### What to work on:
Gather the lines below that include the string "part", copying each in full.

⁂

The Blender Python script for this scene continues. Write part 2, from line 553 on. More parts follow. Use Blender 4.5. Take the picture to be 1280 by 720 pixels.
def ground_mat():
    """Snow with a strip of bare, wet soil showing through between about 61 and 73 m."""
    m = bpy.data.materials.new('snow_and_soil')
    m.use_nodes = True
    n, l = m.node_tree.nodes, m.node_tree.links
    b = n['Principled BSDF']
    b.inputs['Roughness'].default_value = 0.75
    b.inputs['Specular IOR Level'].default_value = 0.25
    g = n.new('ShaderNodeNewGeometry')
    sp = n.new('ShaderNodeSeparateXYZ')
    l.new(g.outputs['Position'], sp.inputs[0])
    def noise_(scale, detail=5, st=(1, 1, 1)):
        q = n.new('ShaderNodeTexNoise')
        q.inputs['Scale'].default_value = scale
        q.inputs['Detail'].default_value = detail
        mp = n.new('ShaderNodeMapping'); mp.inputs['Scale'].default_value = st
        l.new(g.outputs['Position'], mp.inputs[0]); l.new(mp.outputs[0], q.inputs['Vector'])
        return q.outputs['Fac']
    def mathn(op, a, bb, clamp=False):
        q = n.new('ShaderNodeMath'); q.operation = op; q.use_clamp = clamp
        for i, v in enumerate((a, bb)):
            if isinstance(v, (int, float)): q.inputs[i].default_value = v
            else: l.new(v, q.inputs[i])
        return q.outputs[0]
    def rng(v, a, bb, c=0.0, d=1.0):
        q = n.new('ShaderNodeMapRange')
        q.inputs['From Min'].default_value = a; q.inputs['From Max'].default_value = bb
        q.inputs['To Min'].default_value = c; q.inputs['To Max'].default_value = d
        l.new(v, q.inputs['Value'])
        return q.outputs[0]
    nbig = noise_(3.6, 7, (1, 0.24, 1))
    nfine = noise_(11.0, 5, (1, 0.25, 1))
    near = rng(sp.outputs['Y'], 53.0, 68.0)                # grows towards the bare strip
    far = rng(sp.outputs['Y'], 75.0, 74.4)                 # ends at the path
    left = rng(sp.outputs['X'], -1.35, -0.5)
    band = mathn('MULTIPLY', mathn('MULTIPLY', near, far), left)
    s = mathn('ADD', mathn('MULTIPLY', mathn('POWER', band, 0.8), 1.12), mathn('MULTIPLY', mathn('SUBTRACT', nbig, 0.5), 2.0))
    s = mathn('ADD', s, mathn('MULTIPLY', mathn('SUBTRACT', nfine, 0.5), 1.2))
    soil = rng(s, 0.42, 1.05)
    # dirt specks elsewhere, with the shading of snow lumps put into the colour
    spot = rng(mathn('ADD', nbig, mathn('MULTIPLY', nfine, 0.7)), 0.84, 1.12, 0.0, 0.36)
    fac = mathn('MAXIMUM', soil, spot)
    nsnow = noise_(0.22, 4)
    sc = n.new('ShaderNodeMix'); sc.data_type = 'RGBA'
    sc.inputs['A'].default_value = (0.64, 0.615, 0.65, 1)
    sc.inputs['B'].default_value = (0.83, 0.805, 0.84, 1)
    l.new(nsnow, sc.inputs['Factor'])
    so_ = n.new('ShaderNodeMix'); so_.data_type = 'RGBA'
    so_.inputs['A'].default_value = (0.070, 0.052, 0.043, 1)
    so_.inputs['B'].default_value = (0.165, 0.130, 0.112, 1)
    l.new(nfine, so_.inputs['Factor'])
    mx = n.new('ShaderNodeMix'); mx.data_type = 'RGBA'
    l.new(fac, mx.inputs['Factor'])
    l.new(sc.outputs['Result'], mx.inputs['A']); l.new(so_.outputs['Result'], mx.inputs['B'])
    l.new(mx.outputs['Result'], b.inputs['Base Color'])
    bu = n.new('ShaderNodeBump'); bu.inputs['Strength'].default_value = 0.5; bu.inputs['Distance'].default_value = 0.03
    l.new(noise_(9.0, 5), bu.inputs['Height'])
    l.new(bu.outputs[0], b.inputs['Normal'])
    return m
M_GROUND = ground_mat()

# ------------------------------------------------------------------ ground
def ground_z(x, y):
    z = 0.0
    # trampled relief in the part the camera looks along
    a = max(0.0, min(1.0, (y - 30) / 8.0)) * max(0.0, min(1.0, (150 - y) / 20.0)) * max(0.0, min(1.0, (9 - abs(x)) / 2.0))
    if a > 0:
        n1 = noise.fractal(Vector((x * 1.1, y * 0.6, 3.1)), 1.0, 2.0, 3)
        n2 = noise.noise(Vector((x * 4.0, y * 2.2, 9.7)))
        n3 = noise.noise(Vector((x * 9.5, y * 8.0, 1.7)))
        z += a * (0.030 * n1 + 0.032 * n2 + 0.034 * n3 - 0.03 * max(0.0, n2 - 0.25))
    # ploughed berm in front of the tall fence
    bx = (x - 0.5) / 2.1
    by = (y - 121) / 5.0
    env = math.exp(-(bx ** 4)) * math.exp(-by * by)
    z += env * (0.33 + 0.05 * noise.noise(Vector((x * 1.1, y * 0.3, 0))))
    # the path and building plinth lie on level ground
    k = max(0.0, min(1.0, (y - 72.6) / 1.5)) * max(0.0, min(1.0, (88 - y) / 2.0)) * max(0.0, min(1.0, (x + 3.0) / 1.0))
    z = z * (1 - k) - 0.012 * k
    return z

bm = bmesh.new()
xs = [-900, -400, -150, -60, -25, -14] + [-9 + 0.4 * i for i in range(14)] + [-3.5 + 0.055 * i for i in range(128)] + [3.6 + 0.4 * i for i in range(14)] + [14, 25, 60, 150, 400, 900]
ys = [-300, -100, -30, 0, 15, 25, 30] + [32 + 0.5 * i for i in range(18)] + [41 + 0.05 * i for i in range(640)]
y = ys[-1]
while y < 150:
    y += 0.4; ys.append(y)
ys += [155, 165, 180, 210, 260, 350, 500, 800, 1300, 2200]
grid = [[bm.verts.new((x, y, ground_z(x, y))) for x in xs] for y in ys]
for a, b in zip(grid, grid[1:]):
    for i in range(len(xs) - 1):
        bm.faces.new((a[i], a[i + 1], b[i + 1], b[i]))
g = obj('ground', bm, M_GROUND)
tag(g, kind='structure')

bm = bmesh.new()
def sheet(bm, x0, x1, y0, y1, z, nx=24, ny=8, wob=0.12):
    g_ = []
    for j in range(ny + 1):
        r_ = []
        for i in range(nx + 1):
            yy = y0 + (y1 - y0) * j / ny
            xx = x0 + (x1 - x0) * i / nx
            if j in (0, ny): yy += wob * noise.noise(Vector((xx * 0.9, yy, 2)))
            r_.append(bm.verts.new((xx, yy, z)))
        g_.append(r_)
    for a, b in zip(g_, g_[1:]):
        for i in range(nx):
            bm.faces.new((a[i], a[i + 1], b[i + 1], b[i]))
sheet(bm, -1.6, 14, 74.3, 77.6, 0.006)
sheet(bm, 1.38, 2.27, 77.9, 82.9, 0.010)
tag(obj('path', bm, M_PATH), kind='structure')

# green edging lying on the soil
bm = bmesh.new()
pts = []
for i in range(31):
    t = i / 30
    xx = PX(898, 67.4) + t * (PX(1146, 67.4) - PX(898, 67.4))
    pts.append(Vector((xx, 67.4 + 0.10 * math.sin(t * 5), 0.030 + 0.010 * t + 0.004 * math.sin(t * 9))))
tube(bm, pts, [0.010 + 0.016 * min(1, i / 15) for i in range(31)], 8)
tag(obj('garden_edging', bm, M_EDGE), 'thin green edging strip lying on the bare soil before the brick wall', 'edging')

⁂

### Result:
The Blender Python script for this scene continues. Write part 2, from line 553 on. More parts follow. Use Blender 4.5. Take the picture to be 1280 by 720 pixels.
    # trampled relief in the part the camera looks along